Конечно, существовали дворы боярские, с вольно раскинувшимися службами, садом, даже собственной церковью. Но их было мало. Самый распространенный земельный надел под двором в Москве уже в XVI веке, не говоря о XVII, не больше 200 квадратных метров. Две сотки на дом, все хозяйство, да еще и сад! Правы были художники, на современных «чертежах» которых около простых московских домов не показано ни одного дерева. Немногим больше земли и у Лопуцкого.
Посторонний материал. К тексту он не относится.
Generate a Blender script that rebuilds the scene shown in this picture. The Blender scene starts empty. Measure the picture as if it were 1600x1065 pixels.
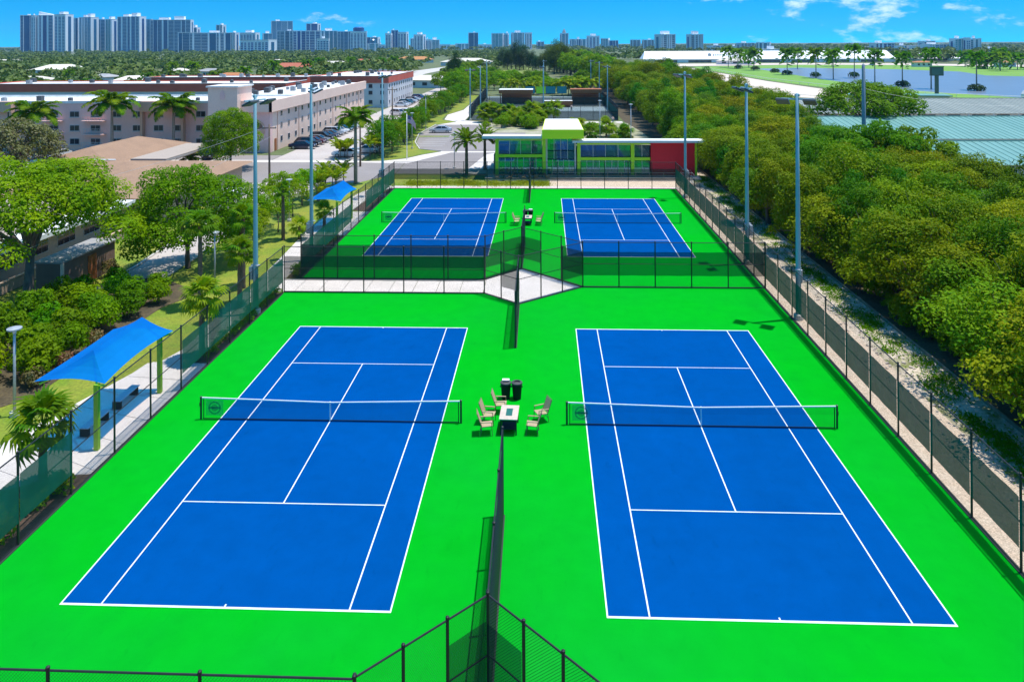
import bpy, math, random
import numpy as np
from mathutils import Vector, Matrix

# ------------------------------------------------------------------ camera, sky, sun, exposure
sc = bpy.context.scene
COL = sc.collection
R = math.radians

CAM_POS = np.array([16.0236, -23.5886, 18.3212])
CAM_PITCH, CAM_YAW, CAM_ROLL = -0.0046, -0.0385, -0.0050
F_PX, CX, CY = 1147.394, 806.891, 63.115          # a shift lens: verticals stay vertical

def cam_axes():
    cy, sy = math.cos(CAM_YAW), math.sin(CAM_YAW)
    cp, sp = math.cos(CAM_PITCH), math.sin(CAM_PITCH)
    f = np.array([sy*cp, cy*cp, -sp]); r = np.array([cy, -sy, 0.0]); u = np.cross(r, f)
    c, s = math.cos(CAM_ROLL), math.sin(CAM_ROLL)
    return c*r + s*u, -s*r + c*u, f
AX_R, AX_U, AX_F = cam_axes()

def ray(u, v):
    return AX_R*((u-CX)/F_PX) + AX_U*((CY-v)/F_PX) + AX_F
def gpt(u, v, z=0.0):                              # where the ground (or height z) lies under a pixel
    d = ray(u, v); k = (z-CAM_POS[2])/d[2]; return CAM_POS + k*d
def at(u, v, Y):                                   # the point at depth Y
    d = ray(u, v); k = (Y-CAM_POS[1])/d[1]; return CAM_POS + k*d

cd = bpy.data.cameras.new("camera")
cam = bpy.data.objects.new("camera", cd); COL.objects.link(cam)
cd.sensor_width = 36; cd.sensor_fit = 'HORIZONTAL'
cd.lens = F_PX/1600*36
cd.shift_x = -(CX-800)/1600
cd.shift_y = -(532.5-CY)/1600
cd.clip_start = 0.5; cd.clip_end = 30000
m = Matrix.Identity(4)
for i in range(3):
    m[i][0] = AX_R[i]; m[i][1] = AX_U[i]; m[i][2] = -AX_F[i]; m[i][3] = CAM_POS[i]
cam.matrix_world = m
sc.camera = cam

SUN_DIR = Vector((0.215, 0.055, 1.0)).normalized()          # towards the sun, from the pole and fence shadows
sun_el = math.asin(SUN_DIR.z); sun_az = math.atan2(SUN_DIR.x, SUN_DIR.y)
sl = bpy.data.lights.new("sun", 'SUN'); sl.energy = 4.3; sl.angle = R(0.53); sl.color = (1.0, 0.955, 0.88)
so = bpy.data.objects.new("sun", sl); COL.objects.link(so)
so.rotation_euler = (-SUN_DIR).to_track_quat('-Z', 'Y').to_euler(); so.location = (60, 20, 200)

world = bpy.data.worlds.new("World"); sc.world = world; world.use_nodes = True
wn, wl = world.node_tree.nodes, world.node_tree.links
wn.clear()
w_out = wn.new('ShaderNodeOutputWorld'); w_bg = wn.new('ShaderNodeBackground'); w_bg.inputs['Strength'].default_value = 0.15
sky = wn.new('ShaderNodeTexSky'); sky.sky_type = 'NISHITA'; sky.sun_disc = False
sky.sun_elevation = sun_el; sky.sun_rotation = sun_az
sky.air_density = 1.0; sky.dust_density = 0.3; sky.ozone_density = 3.0; sky.altitude = 0
w_tc = wn.new('ShaderNodeTexCoord')
# deep polarised blue low down: read the sky from higher up near the horizon
w_sep = wn.new('ShaderNodeSeparateXYZ'); wl.new(w_tc.outputs['Generated'], w_sep.inputs[0])
w_mz = wn.new('ShaderNodeMath'); w_mz.operation = 'MULTIPLY_ADD'; w_mz.inputs[1].default_value = 4.2; w_mz.inputs[2].default_value = 0.17
w_abs = wn.new('ShaderNodeMath'); w_abs.operation = 'MAXIMUM'; w_abs.inputs[1].default_value = 0.0
wl.new(w_sep.outputs['Z'], w_abs.inputs[0]); wl.new(w_abs.outputs[0], w_mz.inputs[0])
w_cmb = wn.new('ShaderNodeCombineXYZ')
wl.new(w_sep.outputs['X'], w_cmb.inputs[0]); wl.new(w_sep.outputs['Y'], w_cmb.inputs[1]); wl.new(w_mz.outputs[0], w_cmb.inputs[2])
w_nrm = wn.new('ShaderNodeVectorMath'); w_nrm.operation = 'NORMALIZE'; wl.new(w_cmb.outputs[0], w_nrm.inputs[0])
wl.new(w_nrm.outputs[0], sky.inputs[0])
w_hs = wn.new('ShaderNodeHueSaturation'); w_hs.inputs['Hue'].default_value = 0.485
w_hs.inputs['Saturation'].default_value = 1.85; w_hs.inputs['Value'].default_value = 1.2
wl.new(sky.outputs[0], w_hs.inputs['Color'])
# small fair-weather cumulus
w_map = wn.new('ShaderNodeMapping'); w_map.inputs['Location'].default_value = (3.4, 1.3, 0.0); w_map.inputs['Scale'].default_value = (1, 1, 2.4); w_map.inputs['Rotation'].default_value = (0, 0, 0.86)
wl.new(w_tc.outputs['Generated'], w_map.inputs[0])
w_n1 = wn.new('ShaderNodeTexNoise'); w_n1.inputs['Scale'].default_value = 17; w_n1.inputs['Detail'].default_value = 8; w_n1.inputs['Roughness'].default_value = 0.62
w_n2 = wn.new('ShaderNodeTexNoise'); w_n2.inputs['Scale'].default_value = 3.2; w_n2.inputs['Detail'].default_value = 2
wl.new(w_map.outputs[0], w_n1.inputs[0]); wl.new(w_map.outputs[0], w_n2.inputs[0])
w_a = wn.new('ShaderNodeMath'); w_a.operation = 'MULTIPLY_ADD'; w_a.inputs[1].default_value = 0.75
wl.new(w_n2.outputs['Fac'], w_a.inputs[0]); wl.new(w_n1.outputs['Fac'], w_a.inputs[2])
w_cr = wn.new('ShaderNodeMapRange'); w_cr.interpolation_type = 'SMOOTHSTEP'
w_cr.inputs['From Min'].default_value = 0.97; w_cr.inputs['From Max'].default_value = 1.16; w_cr.inputs['To Max'].default_value = 0.6
wl.new(w_a.outputs[0], w_cr.inputs[0])
w_mix = wn.new('ShaderNodeMix'); w_mix.data_type = 'RGBA'
w_mix.inputs['B'].default_value = (6.6, 7.4, 8.4, 1)
wl.new(w_cr.outputs[0], w_mix.inputs['Factor']); wl.new(w_hs.outputs[0], w_mix.inputs['A'])
wl.new(w_mix.outputs['Result'], w_bg.inputs['Color']); wl.new(w_bg.outputs[0], w_out.inputs['Surface'])

sc.view_settings.view_transform = 'Standard'; sc.view_settings.look = 'None'
sc.view_settings.exposure = 0.38; sc.view_settings.gamma = 1.0; sc.view_settings.use_curve_mapping = False
sc.render.engine = 'CYCLES'
sc.cycles.max_bounces = 5; sc.cycles.transparent_max_bounces = 16; sc.cycles.transmission_bounces = 4
sc.cycles.diffuse_bounces = 3; sc.cycles.glossy_bounces = 3; sc.cycles.volume_bounces = 0
sc.cycles.use_denoising = True; sc.cycles.caustics_reflective = False; sc.cycles.caustics_refractive = False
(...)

Может быть, просто столичная теснота? Но в том-то и дело, что и в таких далеких от столицы городах, как Устюг Великий, в те же годы наделы под дворами были нисколько не больше. Жили, например, здесь на улице Здыхальне три брата иконника и имели под своим общим хозяйством пять соток, а на улице Клин их собрат по мастерству и вовсе ютился на 135 метрах. Просто такой была жизнь в средневековом городе, и она мало совпадала с представлениями Васнецова, да и с нашими, откровенно говоря, тоже.